## Job
Retype exactly the lines below, beginning with the first and ending with the line where "v, q, ti = kites(P, D, Ln, Wd, rng, flat, Ti)" appears.

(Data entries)
---
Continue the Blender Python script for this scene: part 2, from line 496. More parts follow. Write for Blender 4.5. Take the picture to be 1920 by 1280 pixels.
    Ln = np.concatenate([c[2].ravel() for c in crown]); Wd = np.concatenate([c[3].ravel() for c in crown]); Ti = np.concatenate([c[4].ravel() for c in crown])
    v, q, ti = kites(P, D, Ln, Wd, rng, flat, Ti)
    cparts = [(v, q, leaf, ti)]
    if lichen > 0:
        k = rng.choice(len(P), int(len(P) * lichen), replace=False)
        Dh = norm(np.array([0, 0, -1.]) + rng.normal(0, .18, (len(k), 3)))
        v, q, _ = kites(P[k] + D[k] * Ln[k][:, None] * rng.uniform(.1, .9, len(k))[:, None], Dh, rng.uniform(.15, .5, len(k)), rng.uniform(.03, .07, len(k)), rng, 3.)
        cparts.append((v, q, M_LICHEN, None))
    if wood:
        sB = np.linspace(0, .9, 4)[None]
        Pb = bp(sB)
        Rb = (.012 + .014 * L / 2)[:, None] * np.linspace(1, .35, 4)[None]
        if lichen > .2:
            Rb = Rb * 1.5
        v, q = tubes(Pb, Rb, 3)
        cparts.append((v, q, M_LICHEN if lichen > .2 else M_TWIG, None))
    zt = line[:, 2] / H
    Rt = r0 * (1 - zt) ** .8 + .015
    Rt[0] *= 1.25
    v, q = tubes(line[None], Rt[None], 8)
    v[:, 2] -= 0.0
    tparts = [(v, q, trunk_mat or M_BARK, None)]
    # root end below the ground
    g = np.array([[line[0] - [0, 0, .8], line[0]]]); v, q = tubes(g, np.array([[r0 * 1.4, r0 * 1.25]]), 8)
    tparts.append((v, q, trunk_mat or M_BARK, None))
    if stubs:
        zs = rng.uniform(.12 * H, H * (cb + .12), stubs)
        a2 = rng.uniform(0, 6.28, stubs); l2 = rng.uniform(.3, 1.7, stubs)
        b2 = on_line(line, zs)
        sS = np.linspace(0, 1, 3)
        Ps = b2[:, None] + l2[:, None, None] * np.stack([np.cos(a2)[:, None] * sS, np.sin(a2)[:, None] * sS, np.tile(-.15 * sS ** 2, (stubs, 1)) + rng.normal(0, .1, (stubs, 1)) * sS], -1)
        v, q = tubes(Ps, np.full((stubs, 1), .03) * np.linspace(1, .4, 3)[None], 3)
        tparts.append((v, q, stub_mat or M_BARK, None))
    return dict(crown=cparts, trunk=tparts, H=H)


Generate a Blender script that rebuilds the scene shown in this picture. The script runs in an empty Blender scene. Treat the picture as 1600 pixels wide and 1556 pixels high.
---
## Exercise answer
Continue the Blender Python script for this scene: part 2, from line 496. More parts follow. Write for Blender 4.5. Take the picture to be 1920 by 1280 pixels.
    Ln = np.concatenate([c[2].ravel() for c in crown]); Wd = np.concatenate([c[3].ravel() for c in crown]); Ti = np.concatenate([c[4].ravel() for c in crown])
    v, q, ti = kites(P, D, Ln, Wd, rng, flat, Ti)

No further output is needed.